Entries with scene source code

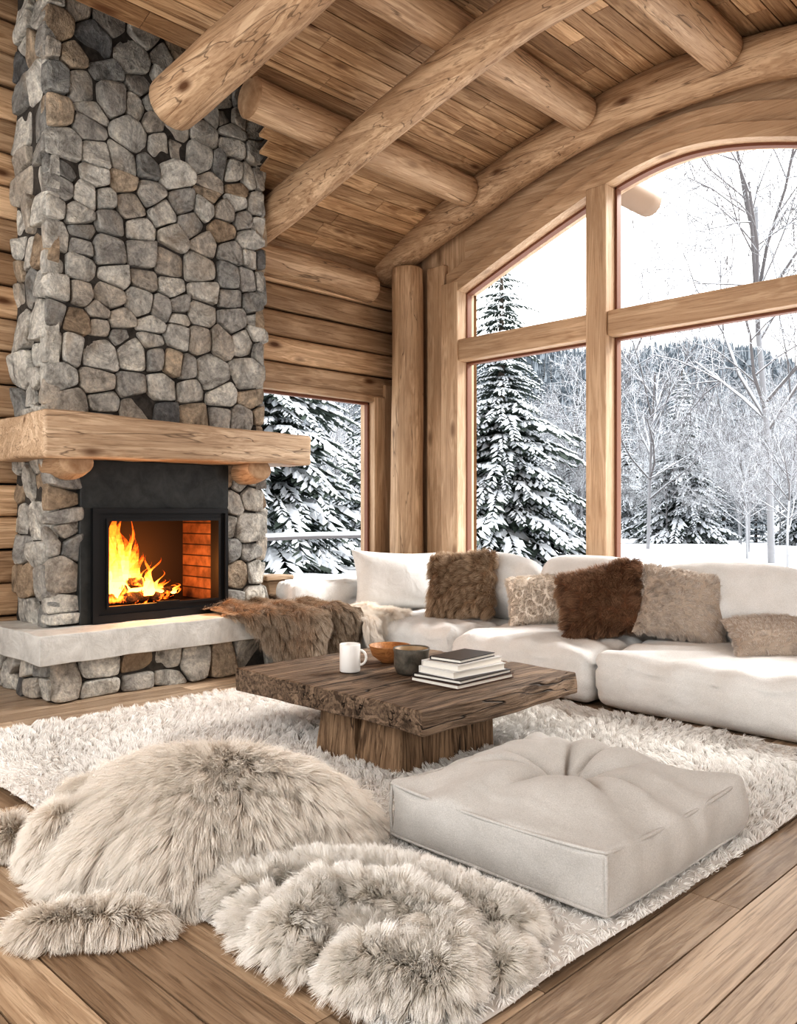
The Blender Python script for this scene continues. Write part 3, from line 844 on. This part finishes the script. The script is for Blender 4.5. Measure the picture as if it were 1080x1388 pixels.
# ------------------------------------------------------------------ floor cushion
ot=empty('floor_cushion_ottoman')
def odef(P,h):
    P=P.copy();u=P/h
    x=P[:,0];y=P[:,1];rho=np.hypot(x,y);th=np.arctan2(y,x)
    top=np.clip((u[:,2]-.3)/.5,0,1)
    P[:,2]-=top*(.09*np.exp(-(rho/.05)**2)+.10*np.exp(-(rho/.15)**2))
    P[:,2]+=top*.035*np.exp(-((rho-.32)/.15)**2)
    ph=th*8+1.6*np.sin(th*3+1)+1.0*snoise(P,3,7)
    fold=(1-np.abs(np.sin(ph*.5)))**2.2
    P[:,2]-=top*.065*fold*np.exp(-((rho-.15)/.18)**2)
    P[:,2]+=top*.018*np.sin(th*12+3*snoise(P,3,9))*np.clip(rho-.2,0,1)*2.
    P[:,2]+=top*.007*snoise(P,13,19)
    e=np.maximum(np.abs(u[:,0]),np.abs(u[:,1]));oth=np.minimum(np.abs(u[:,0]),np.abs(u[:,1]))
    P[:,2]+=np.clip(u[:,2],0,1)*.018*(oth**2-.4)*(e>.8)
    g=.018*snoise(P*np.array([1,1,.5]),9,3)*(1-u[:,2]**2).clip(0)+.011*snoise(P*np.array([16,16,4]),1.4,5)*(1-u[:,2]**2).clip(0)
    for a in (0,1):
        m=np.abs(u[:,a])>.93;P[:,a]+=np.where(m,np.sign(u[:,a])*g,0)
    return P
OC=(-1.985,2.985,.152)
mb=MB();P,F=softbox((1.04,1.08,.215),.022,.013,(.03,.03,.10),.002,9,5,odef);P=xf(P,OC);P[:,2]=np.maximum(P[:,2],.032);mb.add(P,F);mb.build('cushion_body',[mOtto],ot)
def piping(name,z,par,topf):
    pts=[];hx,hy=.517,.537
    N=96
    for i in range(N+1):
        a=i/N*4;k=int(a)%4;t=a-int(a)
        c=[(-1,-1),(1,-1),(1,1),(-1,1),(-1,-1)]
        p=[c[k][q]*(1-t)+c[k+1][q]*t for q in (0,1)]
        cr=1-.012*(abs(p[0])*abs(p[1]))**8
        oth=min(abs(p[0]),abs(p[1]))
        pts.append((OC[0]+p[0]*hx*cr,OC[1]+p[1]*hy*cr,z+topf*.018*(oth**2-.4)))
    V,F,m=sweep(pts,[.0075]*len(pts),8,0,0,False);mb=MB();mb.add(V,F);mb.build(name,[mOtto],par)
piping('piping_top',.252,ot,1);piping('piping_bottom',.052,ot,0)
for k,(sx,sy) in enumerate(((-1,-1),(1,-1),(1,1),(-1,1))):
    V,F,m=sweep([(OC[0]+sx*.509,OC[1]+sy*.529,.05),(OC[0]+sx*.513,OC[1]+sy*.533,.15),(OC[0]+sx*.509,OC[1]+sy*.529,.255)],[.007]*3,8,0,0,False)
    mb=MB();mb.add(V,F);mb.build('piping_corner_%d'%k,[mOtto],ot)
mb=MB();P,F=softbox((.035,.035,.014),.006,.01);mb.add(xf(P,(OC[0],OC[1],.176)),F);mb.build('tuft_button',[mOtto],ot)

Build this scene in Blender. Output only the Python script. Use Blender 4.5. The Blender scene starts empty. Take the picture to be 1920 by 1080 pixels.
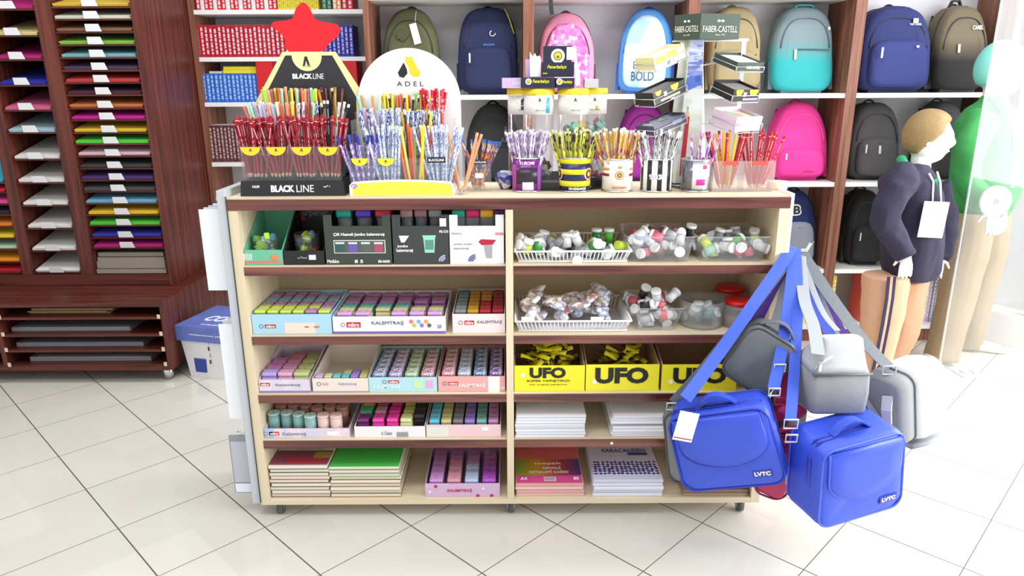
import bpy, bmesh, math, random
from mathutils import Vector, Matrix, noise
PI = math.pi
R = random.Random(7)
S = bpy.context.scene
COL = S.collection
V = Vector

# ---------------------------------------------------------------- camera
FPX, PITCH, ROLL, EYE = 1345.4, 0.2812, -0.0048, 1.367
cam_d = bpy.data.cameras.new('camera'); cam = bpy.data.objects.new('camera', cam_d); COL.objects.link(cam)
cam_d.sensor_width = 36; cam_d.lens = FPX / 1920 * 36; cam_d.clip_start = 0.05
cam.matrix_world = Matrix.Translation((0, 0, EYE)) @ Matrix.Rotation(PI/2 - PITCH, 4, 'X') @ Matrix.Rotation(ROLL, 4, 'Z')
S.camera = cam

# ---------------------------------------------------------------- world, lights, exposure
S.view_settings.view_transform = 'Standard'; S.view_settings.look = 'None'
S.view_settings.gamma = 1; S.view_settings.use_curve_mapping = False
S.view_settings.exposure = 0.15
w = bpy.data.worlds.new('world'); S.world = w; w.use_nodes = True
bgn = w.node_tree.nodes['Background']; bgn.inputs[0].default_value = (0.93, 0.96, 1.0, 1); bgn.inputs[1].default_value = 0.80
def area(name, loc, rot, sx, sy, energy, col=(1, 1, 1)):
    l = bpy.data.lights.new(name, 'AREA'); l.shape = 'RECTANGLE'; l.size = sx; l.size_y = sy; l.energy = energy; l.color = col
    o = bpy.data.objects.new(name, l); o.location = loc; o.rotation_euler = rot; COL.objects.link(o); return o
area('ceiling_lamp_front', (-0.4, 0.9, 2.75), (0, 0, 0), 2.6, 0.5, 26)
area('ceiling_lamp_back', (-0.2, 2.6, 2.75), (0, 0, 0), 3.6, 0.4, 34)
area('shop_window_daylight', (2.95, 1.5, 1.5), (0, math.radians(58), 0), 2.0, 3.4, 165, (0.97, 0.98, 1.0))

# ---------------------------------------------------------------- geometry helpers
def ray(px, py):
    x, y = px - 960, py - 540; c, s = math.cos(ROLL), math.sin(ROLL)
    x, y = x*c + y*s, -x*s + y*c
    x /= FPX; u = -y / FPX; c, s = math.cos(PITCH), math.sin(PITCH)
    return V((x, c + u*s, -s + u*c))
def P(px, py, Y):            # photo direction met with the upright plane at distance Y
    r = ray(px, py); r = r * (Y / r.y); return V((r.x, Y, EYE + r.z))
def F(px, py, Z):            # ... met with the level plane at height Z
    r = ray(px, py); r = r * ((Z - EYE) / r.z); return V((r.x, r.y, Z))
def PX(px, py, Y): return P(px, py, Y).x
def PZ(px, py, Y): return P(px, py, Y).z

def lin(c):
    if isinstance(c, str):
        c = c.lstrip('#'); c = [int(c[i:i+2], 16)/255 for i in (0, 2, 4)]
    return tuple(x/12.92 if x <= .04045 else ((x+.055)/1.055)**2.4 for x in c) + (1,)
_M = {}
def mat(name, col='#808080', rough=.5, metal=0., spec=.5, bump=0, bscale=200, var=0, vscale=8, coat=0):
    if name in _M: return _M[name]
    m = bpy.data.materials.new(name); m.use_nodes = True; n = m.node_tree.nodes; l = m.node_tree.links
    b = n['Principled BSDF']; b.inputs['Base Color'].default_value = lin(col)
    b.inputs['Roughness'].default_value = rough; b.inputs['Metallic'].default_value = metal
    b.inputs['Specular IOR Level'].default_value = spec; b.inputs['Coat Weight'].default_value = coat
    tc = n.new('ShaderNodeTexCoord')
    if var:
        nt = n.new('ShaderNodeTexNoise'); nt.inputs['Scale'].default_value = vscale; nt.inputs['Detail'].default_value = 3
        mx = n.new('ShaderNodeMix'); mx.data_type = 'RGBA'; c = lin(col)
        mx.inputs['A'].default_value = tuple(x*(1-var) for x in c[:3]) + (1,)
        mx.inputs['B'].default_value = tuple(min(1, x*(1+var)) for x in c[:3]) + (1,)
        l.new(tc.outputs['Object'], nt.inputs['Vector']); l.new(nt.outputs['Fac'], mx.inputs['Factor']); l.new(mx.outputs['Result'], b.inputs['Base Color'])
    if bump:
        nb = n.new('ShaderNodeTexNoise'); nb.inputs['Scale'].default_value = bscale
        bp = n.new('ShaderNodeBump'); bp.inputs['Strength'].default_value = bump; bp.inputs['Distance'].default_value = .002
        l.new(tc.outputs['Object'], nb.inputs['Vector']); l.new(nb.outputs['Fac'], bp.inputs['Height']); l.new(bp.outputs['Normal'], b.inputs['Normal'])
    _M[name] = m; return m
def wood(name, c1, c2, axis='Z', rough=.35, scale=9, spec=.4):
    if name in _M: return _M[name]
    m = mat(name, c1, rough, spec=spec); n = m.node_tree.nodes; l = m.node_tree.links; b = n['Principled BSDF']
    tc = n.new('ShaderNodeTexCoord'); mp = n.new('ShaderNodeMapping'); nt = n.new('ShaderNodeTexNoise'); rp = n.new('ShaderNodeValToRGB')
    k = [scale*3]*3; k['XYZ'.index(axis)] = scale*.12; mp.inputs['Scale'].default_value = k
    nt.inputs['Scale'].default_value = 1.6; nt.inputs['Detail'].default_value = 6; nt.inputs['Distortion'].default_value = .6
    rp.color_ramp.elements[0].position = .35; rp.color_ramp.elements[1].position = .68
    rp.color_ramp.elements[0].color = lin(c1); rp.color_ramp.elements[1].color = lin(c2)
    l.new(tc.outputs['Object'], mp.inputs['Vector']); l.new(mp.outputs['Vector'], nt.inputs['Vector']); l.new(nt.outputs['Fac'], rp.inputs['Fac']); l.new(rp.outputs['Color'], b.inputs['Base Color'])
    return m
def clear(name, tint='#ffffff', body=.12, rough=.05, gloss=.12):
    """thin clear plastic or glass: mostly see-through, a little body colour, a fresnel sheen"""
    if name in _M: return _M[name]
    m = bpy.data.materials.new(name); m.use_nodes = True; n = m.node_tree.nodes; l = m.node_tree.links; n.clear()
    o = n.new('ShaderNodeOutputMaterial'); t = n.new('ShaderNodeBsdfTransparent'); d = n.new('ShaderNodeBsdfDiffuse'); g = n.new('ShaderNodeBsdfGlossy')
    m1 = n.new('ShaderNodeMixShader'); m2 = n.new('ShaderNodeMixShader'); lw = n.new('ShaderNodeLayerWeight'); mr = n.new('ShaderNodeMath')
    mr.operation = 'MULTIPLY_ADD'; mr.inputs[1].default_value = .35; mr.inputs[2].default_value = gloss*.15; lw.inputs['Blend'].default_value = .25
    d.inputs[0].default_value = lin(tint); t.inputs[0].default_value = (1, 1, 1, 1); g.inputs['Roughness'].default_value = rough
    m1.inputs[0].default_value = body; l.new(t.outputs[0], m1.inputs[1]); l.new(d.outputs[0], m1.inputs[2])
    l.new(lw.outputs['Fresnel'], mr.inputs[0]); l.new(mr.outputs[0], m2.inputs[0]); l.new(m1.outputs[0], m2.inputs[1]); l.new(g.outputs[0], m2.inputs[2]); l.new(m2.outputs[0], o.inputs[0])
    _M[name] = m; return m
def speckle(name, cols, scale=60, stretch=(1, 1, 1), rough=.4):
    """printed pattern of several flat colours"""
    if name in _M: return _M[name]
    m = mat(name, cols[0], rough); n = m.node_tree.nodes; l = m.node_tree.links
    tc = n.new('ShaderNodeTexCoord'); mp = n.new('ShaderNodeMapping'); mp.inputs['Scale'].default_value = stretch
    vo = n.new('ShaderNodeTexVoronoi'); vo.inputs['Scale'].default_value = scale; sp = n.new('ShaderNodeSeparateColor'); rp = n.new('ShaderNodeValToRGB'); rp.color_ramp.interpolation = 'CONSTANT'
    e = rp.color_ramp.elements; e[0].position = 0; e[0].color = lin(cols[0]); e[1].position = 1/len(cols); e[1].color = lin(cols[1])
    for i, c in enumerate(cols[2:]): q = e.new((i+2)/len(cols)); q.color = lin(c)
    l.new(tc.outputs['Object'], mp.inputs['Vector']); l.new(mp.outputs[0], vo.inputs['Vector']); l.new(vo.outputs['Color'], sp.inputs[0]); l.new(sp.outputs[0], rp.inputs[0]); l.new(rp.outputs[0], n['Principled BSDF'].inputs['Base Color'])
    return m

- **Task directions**
In the entries above, find the lines containing the word "Blender" and say how many there are, with no other words.

- **Answer for this exercise**
2